"Before we started, we heard widespread stories, such as people having to wait for low tide before digging to get a dry hole in their garden.
"We thought the monitoring would show groundwater is strongly tidal - but in reality, there are very few places where groundwater changes more than 20mm between low and high-tide.
"Chemical analyses also indicate saline-rich seawater barely infiltrates more than 800m inland from the sea or harbour."
The monitoring also indicates that some of the flat low-lying land beneath parts of the city is much less permeable than initially expected.
"Gentle pumping of wells is able to disturb the chemistry of groundwater long after water-levels have recovered, and many places have 'topsy-turvy' temperatures that are warmest in June and coldest in December," Cox said.
"This suggests water is not moving rapidly through the ground, and that is good news. Further monitoring and analysis needs to continue to improve our understanding of the relationship between present day tides and groundwater levels and the effects of future sea level rise."
South Dunedin Future, a collaborative project between Otago Regional Council and Dunedin City Council, was pleased to see these results.
"Technical staff from both councils will use the analyses presented in this report to help inform the next phase of scientific work, while consulting with the community on potential options to mitigate against natural hazards and climate change impacts through the South Dunedin Future project," the regional council's general manager operations, Dr Gavin Palmer said.

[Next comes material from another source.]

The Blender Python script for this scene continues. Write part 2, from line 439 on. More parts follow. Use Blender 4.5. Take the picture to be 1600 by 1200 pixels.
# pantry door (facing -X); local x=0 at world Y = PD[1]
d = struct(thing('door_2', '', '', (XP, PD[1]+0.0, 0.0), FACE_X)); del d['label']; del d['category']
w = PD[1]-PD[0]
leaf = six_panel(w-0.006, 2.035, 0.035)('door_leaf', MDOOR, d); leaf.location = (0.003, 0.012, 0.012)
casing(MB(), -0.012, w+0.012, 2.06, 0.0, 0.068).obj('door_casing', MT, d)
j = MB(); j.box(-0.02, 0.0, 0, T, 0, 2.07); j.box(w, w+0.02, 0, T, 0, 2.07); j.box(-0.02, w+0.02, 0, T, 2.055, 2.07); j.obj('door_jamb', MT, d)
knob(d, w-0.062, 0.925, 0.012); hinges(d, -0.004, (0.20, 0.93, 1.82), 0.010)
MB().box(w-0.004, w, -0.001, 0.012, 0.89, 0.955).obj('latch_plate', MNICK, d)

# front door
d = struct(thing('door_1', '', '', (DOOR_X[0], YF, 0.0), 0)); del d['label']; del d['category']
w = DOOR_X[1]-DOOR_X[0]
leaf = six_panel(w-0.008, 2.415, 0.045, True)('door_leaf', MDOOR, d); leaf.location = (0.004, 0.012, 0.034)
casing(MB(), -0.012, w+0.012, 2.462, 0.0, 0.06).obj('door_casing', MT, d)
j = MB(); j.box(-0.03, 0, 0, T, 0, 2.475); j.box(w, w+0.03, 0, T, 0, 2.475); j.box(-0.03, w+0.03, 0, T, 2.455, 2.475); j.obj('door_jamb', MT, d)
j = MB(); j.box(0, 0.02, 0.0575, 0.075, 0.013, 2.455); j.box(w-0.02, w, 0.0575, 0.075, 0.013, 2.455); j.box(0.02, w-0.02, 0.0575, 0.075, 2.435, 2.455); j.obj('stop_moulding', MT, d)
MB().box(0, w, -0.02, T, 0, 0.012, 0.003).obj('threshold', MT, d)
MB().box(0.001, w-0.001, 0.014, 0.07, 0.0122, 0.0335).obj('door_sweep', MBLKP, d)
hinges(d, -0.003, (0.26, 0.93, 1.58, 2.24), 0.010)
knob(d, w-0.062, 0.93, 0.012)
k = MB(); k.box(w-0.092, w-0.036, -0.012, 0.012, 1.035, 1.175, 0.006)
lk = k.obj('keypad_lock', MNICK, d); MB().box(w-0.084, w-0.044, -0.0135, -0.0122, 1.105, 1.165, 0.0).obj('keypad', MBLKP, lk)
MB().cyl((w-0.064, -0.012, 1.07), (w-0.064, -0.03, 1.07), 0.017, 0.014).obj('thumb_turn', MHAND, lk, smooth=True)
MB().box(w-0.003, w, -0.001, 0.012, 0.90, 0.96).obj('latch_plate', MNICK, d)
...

"Ongoing monitoring and further analyses of the likely effects of climate change on groundwater are still needed to confirm these initial observations based on one year of monitoring only."
Dunedin City Council has budgeted $35m to spend on flood reduction in the South Dunedin area over the next decade.
"This new report will form an important part of the technical basis for developing options for exactly how that money will be spent," the city council's infrastructure services general manager Simon Drew says.
Dunedin groundwater is monitored by Otago Regional Council and GNS Science, with chemical analyses completed by the University of Otago.
The city is seen as a test case for developing methods to monitor, map, model and help mitigate the effects of rising groundwater and sea-level rise.
South Dunedin - home to about 10,000 residents, 12 schools and six rest homes – is particularly exposed as it straddles a spread of low-lying flats between Otago Harbour and the Pacific Ocean.
In June 2015, when a monster deluge unloaded 142mm of rain in just 24 hours, hundreds of homes were swamped.
The emerging threat of sea level rise has caused particular concern – and experts have warned that just 20cm to 40cm of sea-level rise will mean South Dunedin's water table will rise, exposing it to flooding after heavy rain that could damage roads, pipes, cables, buildings and parks.